To do:
Wherever the string "this" appears in a line, extract that line.

------ Data ------

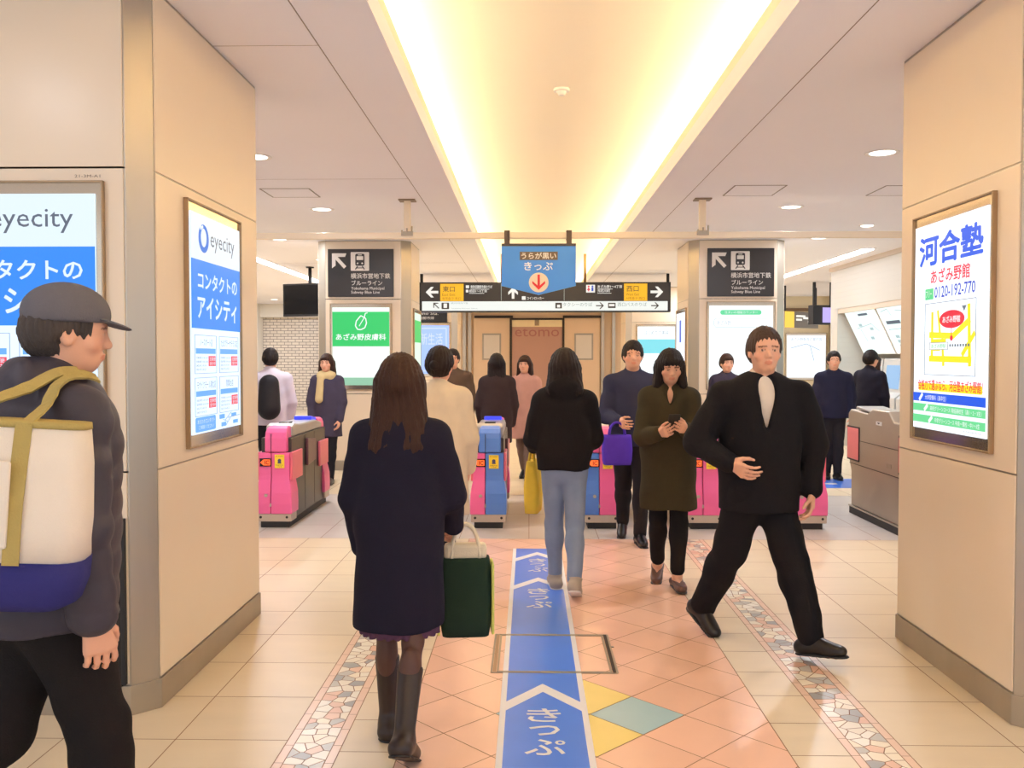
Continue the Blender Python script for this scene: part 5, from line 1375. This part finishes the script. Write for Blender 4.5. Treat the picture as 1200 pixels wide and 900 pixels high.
# people farther on
def walker(x, y, head_, label, H=1.65, fem=False, coat=(40, 38, 44), trous=(36, 34, 38), hair=HB, hl=0, hem=-.1, legs=(10, 6, -10, 18), feet=(0, -20), arms=None, hd=(0, 0, 0), seed=1, bag=None, h=.011, hood=False):
    p = Person(H, fem, legs=legs, feet=feet, arms=arms, head=hd, lean=1)
    p.body(.009, (True, True))
    nm = 'coat_%d_%d_%d' % coat
    p.top('coat', cloth(nm, coat), h=h, hem=hem, w=(.18, .176, .186, .195), depth=.74, sl=(.072, .062, .053), fold=.005, seed=seed, collar=.035, hood=hood)
    p.trousers(cloth('cloth_%d_%d_%d' % trous, trous), h=h, seed=seed); p.shoes(mat('black_leather', (28, 24, 24), .3), h=.009)
    p.hair(hair, hl, h=.009, vol=.016, seed=seed, fringe=fem)
    p.place(x, y, head_, label)
    return p
p = walker(.87, 7.45, 178, 'tall person in dark navy coat between two gates with a violet bag', 1.69, False, (52, 54, 78), (36, 34, 38), arms=((2, 8, 12, 4), (10, 8, 70, 22)), seed=71)
tote('handbag', p.W(p.wr[1]) + Vector((-.02, -.06, .0)), .24, .11, .24, cloth('violet_cloth', (84, 56, 190)), 'violet bag held by the tall person in the navy coat', rz=4, handle=.1)
walker(1.16, 9.9, 172, 'shorter person in dark coat seen behind the olive coat', 1.52, True, (50, 46, 52), hl=.04, hem=-.3, seed=72)
walker(-.37, 10.1, 4, 'long-haired person in dark coat beyond the half blue gate', 1.60, True, (58, 46, 46), hl=.16, hem=-.3, seed=73)
walker(-.05, 11.2, 168, 'person in dusky pink coat beyond the gates left of the black jacket', 1.58, True, (186, 142, 130), (120, 100, 92), hair=HBR, hl=.1, hem=-.34, seed=74)
walker(-.95, 11.0, 184, 'person in brown jacket beyond the gates behind the cream coat', 1.66, False, (92, 74, 60), seed=75)
p = walker(-2.93, 9.95, 12, 'person in pale lilac jacket with a black backpack passing the left gate', 1.66, False, (206, 198, 210), seed=76)
g = SDF(); g.cap(p.spine(.38) + np.array([0, -.2, 0]), p.spine(.1) + np.array([0, -.22, 0]), .11, .125, .03, .75); V, Q = g.mesh(.01)
bk = mk_np('backpack', V, Q, cloth('black_nylon', (36, 34, 38), .5)); bk.location = p.o.location; bk.rotation_euler = p.o.rotation_euler
tag(bk, 'black backpack worn over the pale lilac jacket', 'backpack')
p = walker(-2.5, 10.9, 176, 'person in beige scarf and dark coat facing the left gate', 1.60, True, (70, 64, 82), hair=HBR, hl=.12, hem=-.3, seed=77)
g = SDF(); g.cap(p.spine(.5) + np.array([-.05, .03, 0]), p.spine(.5) + np.array([.05, .03, 0]), .075, .075, .02); g.cap(p.spine(.48) + np.array([.05, .1, 0]), p.spine(.2) + np.array([.06, .15, 0]), .045, .05, .02, .6); V, Q = g.mesh(.01)
mk_np('scarf', V, Q, cloth('beige_knit', (200, 180, 132)), p.o)
walker(2.42, 10.9, 186, 'person in dark jacket with a bare face just right of the man in the suit', 1.60, True, (60, 52, 66), hair=HBR, hl=.0, hem=-.1, seed=78)
walker(3.9, 11.4, 170, 'person in dark navy jacket standing left of the steel gate', 1.63, False, (38, 38, 58), seed=79, legs=(2, 2, -2, 2), feet=(0, 0))
walker(4.55, 11.9, -60, 'person in near-black coat by the ticket machines', 1.65, False, (32, 30, 42), seed=80, legs=(1, 1, -1, 1), feet=(0, 0))
walker(4.98, 12.9, -70, 'shorter person in black coat next to the near-black coat by the machines', 1.58, True, (34, 30, 34), hair=HBR, hl=.03, seed=81, legs=(1, 1, -1, 1), feet=(0, 0))
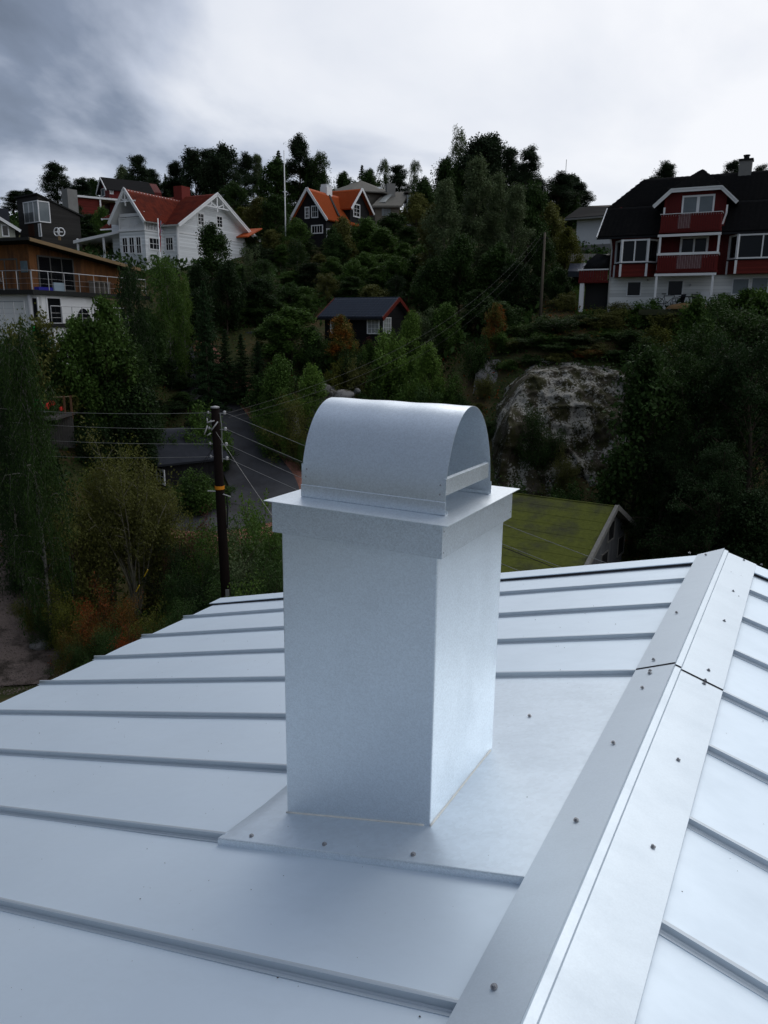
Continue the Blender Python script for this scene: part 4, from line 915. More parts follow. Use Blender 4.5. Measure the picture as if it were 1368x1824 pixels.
# ------------------------------------------------------------ modern timber and render house, left
h=House('timber_house','modern house with orange-brown timber upper storey above a curved white rendered lower floor','house',69,640,40,68.5); q=h.q; e=h.e
M_LARCH=planks('larch_cladding',(.25,.105,.038),'XY',.13,.7,.35,col2=(.12,.058,.03)); M_FELT=mat('roof_felt_dark',(.03,.031,.03),.9,spec=.06,var=.2,vscale=3); M_WOODT=mat('eave_timber',(.22,.15,.08),.7,var=.2)
dk=q(69,516,'x').z; rt0=q(75,424,'x').z; yend=12; xend=7.3
zr0=rt0; zr1=q(221,468,'y').z-.15
def rz2(x): return zr0+(zr1-zr0)*x/7.0
# upper storey set back .9 behind the terrace edge; right wall y=.0
wy=.55; wx=.55
h.prism('timber_wall',M_LARCH,[(wx,wy,dk),(xend,wy,dk),(xend,wy,rz2(xend)-.12),(wx,wy,rz2(wx)-.12)],(0,.2,0)); h.box('timber_wall',M_LARCH,wx-.02,wx+.2,wy+.21,yend,dk,rz2(wx)-.12)
h.prism('roof',M_FELT,[(-.35,-.45,rz2(-.35)),(xend+.5,-.45,rz2(xend+.5)),(xend+.5,-.45,rz2(xend+.5)-.13),(-.35,-.45,rz2(-.35)-.13)],(0,yend+1,0))
h.bar('fascia',M_WOODT,(-.35,-.50,rz2(-.35)-.10),(xend+.5,-.50,rz2(xend+.5)-.10),.06,.17); h.bar('fascia',M_FELT,(-.40,-.5,rz2(-.35)-.08),(-.40,yend,rz2(-.35)-.08),.06,.15)
h.box('terrace_deck',M_FELT,-.25,xend+1.5,-.3,wy,dk-.22,dk); h.box('terrace_deck',M_FELT,-.26,wx,wy+.01,yend,dk-.22,dk-.002)
fr=mat('grey_window_frame',(.10,.10,.095),.5)
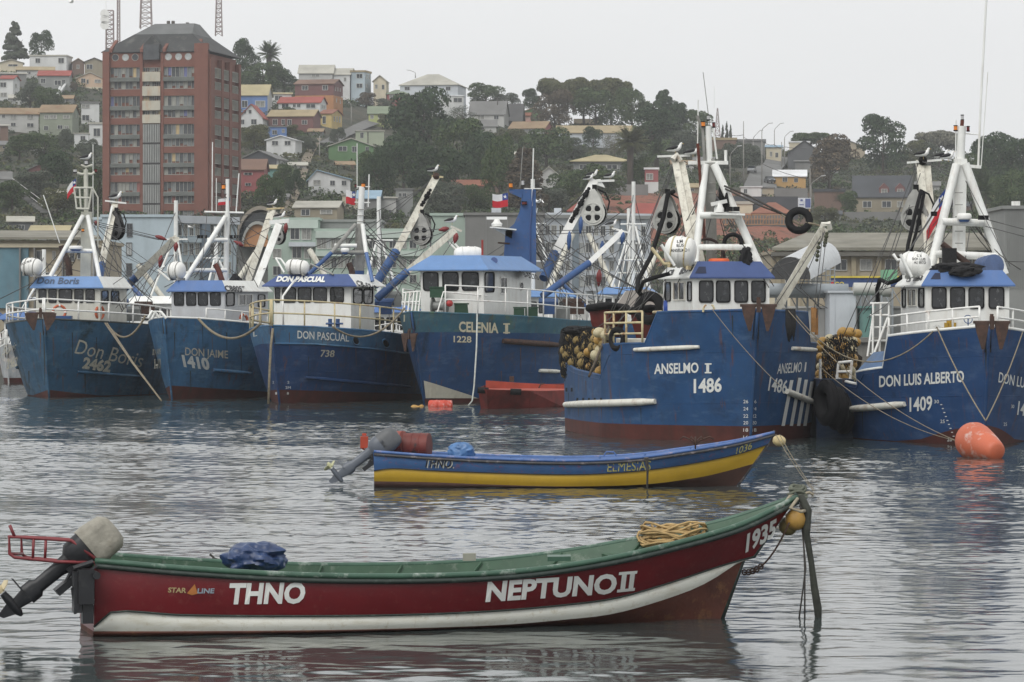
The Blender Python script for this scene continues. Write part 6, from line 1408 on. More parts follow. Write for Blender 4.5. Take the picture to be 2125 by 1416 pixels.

------

Response to the task:
Continue the Blender Python script for this scene: part 5, from line 1375. This part finishes the script. Write for Blender 4.5. Treat the picture as 1200 pixels wide and 900 pixels high.
Continue the Blender Python script for this scene: part 4, from line 915. More parts follow. Use Blender 4.5. Measure the picture as if it were 1368x1824 pixels.
The Blender Python script for this scene continues. Write part 6, from line 1408 on. More parts follow. Write for Blender 4.5. Take the picture to be 2125 by 1416 pixels.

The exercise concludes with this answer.